The Original Hip-Hop Lyrics Archive has served me in good stead for some years, although I see they're using annoying Flash ads now.
posted by ikkyu2 at 10:27 PM on January 3, 2005


I am also a big fan of OHHLA, but I would caution that there doesn't seem to be any fact-checking whatsoever.

Fave example: Blackalicious' 'Passion' contains the lyric "I did it without plaques." ('Plaques' is used here as a reference to gold/platinum records. Guest vocalist Rakaa Iriscience is telling us that he's not in it for the money.)

OHHLA, however, reports the line as 'I do without blacks.' This is not a common sentiment in the world of hip-hop.
posted by box at 8:30 AM on January 4, 2005


Not trying to derail - the question seems fairly comprehensively answered at this point - but your question made me smile.

I'm currently playing Grand Theft Auto San Andreas and - even as a native English speaker - I'm really struggling to decipher the spoken dialogue in the early stages of the game. Practise and increased exposure seems to be helping however...
posted by dmt at 9:13 AM on January 4, 2005


um, maybe i can be the first to speak *out* against urban dictionary?

while some of the entries are correct, i'd put the accuracy at well under 100% -- let's say 75%.

a lot of the entries are laughably wrong, and either someone's having a good chuckle at their computer or is just totally clueless.

that's what happens when they let even people like me add entries to supposedly canonical texts.

(but UD's a good start, you know.)
posted by fishfucker at 10:03 AM on January 4, 2005


Yeah, use Urban Dic with caution -- check against other sources.

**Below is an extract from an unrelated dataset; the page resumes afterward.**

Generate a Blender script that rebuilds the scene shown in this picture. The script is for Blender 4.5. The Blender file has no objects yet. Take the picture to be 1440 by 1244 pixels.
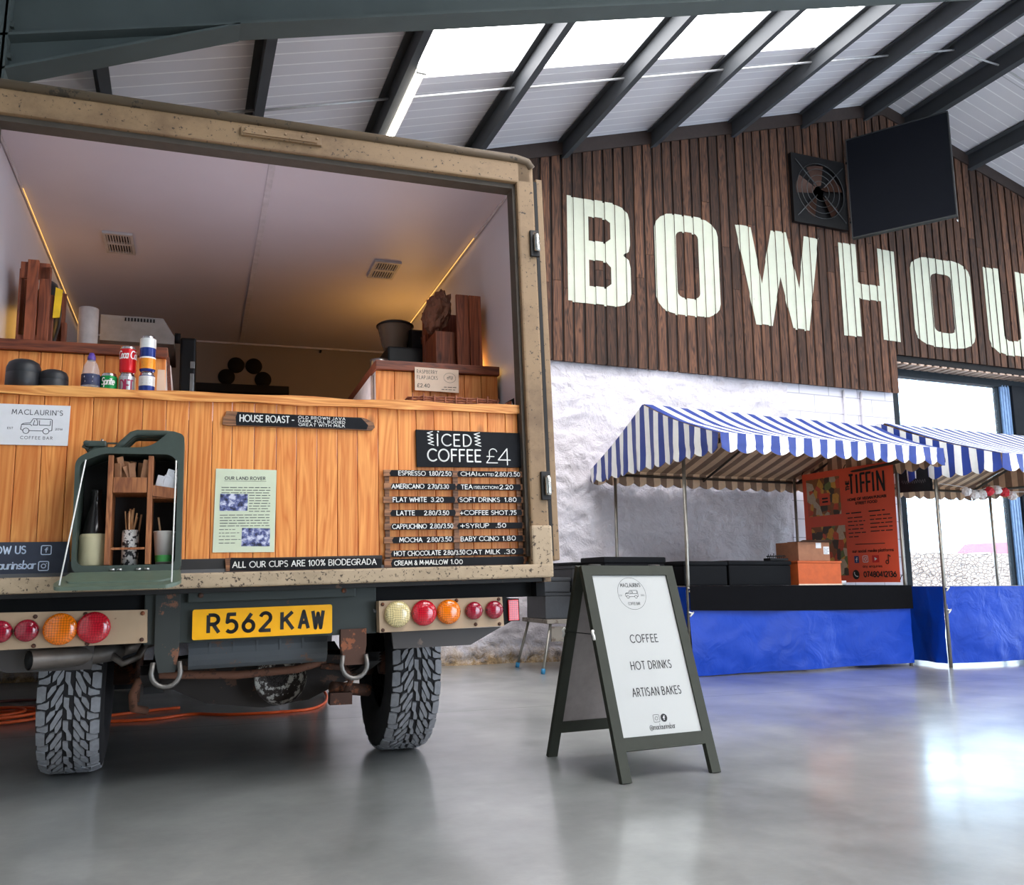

And include me among the native speakers often utterly baffled by rap lyrics (though I greatly admire the poetic energy).
posted by languagehat at 11:00 AM on January 4, 2005


I'm currently playing Grand Theft Auto San Andreas and - even as a native English speaker - I'm really struggling to decipher the spoken dialogue in the early stages of the game.

I had the same problem, and turning on the English subtitles helped a lot. (But I figure most of the dialogue is pretty superfluous anyway... the game tells you everything you really need to know.)